The trial court in this case considered many of these factors. The court
acknowledged that the timing of the District’s production could support a finding
13
of causation, as it was “obviously not a coincidence” that the District produced
documents on the day its opposition brief was due. But the court also noted that
the District responded to the FOIA request five days after it was made and
provided FOP with copies of the search requests it forwarded to MPD. This
supports the court’s conclusion that “[t]he District’s efforts to comply were
underway well before FOP filed this lawsuit.” FOP relied heavily on the fact that
the District did not adequately explain its failure to complete the search request
within the statutorily mandated timeline, and the trial court in fact noted that it
would have “prefer[red] to have an affidavit from the District explaining the timing
of its efforts.”10 But even absent an affidavit from the District, the trial court
inferred that the search request took substantial time to complete given the
District’s ultimate production—2,500 pages of emails plus a “voluminous” Vaughn
index.11 The trial court also took notice of several other Superior Court cases in
which the District’s “chronic inability” to comply with its legal obligations under
FOIA was attributed to “the inadequacy of the resources allocated by the [D.C.]
Council.”
10
FOP contends that the trial court required it to produce an affidavit about
the District’s timing, but the trial court’s order implies that the District should have
produced the affidavit.
11
The District noted in its summary judgment brief “that the volume of the
requested emails delayed the agency’s response.”
14
While an affidavit from the District detailing its search efforts would have
been beneficial, see Marschner, 470 F. Supp. at 200 (“The agency is in a much
better position to demonstrate that the delay was reasonable, and that the request
would have been responded to within the same time even in the absence of the
filing of this action.”), the trial court’s determination that FOP’s suit was not
causally related to the production of documents was not clearly erroneous. As the
trial court noted, the District’s delay—while unlawful—was not significantly
different from “the average amount of time it takes the District to respond to FOIA
requests.” This particular request required “substantial effort” to sift through a
large number of documents. And the District suffers from a “general backlog” of
FOIA requests.

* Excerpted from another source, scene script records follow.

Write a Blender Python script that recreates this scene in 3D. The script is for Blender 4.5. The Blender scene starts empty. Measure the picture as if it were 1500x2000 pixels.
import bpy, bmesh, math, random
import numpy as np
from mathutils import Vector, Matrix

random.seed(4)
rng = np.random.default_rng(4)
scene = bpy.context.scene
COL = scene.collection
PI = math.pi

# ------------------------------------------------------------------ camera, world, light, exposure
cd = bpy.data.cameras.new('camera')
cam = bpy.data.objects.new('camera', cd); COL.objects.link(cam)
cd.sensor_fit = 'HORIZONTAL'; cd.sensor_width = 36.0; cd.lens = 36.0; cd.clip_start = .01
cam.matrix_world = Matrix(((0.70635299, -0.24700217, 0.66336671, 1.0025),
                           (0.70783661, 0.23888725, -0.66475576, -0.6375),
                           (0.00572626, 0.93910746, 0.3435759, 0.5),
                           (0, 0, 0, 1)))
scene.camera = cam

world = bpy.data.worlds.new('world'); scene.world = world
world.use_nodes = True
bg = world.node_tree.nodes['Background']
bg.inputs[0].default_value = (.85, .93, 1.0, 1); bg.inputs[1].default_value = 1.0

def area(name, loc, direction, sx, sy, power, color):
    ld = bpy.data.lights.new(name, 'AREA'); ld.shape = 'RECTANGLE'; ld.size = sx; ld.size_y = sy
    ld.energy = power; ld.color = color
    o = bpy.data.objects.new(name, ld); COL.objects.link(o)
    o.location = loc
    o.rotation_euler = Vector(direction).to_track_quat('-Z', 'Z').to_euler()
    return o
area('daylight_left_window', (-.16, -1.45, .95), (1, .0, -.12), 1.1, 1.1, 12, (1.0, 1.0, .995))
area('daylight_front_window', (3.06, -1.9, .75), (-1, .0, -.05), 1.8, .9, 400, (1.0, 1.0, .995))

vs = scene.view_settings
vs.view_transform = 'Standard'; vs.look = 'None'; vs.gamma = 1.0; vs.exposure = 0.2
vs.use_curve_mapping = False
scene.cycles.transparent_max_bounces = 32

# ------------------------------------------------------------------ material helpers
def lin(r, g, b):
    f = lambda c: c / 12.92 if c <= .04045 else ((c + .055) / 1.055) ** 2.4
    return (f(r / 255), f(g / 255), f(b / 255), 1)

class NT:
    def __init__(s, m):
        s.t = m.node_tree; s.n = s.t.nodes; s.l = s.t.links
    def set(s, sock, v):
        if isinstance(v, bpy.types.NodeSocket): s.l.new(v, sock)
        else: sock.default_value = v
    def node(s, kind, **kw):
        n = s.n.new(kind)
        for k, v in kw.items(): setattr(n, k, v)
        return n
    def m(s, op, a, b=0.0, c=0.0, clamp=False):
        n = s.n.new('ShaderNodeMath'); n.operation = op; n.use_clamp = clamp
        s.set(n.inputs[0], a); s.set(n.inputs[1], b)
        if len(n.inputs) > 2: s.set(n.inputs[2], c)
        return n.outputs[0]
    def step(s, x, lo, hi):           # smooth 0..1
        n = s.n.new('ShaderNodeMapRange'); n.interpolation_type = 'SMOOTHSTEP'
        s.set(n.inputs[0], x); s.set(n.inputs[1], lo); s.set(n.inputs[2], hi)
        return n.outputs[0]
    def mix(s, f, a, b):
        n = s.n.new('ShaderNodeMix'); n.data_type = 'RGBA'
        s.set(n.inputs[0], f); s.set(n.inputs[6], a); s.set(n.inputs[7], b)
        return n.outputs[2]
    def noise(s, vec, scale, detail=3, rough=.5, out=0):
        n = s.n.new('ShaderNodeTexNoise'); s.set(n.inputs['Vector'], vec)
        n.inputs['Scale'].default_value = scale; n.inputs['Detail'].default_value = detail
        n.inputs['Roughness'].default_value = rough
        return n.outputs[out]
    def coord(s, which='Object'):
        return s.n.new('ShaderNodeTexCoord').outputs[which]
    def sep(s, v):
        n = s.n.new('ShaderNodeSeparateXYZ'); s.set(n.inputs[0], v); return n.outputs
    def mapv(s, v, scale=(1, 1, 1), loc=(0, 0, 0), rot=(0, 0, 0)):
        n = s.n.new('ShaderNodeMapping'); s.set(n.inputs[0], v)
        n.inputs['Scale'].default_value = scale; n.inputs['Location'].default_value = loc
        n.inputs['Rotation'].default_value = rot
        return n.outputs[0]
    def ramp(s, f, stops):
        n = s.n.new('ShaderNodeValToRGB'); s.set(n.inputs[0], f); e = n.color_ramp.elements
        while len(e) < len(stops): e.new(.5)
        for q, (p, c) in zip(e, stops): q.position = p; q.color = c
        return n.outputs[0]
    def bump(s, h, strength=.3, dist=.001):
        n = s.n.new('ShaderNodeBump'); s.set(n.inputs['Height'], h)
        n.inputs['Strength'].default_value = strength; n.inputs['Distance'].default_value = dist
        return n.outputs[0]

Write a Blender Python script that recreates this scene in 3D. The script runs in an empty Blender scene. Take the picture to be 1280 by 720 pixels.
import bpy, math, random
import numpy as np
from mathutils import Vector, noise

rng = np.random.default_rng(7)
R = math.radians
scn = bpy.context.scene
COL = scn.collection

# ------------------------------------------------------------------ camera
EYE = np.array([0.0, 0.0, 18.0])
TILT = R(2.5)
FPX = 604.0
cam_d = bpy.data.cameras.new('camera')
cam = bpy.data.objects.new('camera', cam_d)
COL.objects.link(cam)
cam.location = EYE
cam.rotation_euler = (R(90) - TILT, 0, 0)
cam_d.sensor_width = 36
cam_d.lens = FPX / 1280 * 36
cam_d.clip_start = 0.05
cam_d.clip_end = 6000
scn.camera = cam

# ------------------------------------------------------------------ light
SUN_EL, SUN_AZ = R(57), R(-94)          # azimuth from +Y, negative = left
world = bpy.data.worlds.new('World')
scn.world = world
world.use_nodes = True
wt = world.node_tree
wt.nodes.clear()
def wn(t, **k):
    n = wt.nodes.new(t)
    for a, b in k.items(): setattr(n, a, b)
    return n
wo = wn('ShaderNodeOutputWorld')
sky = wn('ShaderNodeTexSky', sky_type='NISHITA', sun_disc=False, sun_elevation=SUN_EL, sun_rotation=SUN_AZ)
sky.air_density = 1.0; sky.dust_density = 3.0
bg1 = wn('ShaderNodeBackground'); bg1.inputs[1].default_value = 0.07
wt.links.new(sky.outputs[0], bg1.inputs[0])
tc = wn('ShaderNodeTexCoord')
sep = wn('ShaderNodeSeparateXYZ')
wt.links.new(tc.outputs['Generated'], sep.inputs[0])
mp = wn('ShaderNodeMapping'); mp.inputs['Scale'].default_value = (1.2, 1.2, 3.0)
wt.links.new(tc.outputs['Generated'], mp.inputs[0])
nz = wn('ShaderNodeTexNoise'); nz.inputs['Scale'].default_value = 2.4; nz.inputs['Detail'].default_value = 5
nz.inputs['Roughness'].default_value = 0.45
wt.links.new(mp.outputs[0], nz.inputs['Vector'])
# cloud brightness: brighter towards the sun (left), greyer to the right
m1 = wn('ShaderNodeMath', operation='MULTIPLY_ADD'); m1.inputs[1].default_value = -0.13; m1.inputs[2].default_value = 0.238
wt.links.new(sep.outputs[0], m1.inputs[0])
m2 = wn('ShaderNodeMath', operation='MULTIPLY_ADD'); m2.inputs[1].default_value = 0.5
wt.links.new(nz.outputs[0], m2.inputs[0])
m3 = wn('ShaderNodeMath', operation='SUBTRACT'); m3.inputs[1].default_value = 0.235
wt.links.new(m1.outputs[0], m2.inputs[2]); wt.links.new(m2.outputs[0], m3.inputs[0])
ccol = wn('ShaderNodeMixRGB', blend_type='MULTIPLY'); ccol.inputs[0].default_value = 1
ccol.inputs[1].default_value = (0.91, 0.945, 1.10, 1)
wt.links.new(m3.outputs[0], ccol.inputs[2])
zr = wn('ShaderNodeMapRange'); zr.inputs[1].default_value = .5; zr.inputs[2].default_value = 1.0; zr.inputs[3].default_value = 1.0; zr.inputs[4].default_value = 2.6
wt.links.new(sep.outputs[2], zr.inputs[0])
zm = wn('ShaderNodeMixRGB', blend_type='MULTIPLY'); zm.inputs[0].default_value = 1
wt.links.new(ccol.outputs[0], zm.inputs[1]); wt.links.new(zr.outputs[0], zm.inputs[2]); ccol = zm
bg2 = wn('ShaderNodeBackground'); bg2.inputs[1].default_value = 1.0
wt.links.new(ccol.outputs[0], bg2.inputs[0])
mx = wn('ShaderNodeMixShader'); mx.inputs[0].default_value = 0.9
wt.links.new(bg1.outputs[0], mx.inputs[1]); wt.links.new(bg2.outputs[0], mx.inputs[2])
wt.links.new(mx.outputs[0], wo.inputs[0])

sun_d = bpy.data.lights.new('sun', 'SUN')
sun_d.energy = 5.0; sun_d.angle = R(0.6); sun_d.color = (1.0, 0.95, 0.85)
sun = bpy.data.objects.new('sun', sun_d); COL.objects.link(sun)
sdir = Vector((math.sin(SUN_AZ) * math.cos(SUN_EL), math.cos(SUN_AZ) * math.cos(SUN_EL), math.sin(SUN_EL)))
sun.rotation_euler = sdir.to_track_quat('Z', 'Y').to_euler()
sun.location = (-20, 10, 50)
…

Although as the trial court recognized, “[i]t is a close call,” these
facts provide sufficient support for the trial court’s factual finding that FOP’s suit
did not cause the District’s production of documents in this case.
IV.
For these reasons, the judgment of the Superior Court is affirmed.12
So ordered.
12
Because we affirm the trial court’s determination that FOP is not eligible
for attorney’s fees, we need not consider whether its alternative ruling that FOP is
not entitled to fees was an abuse of discretion.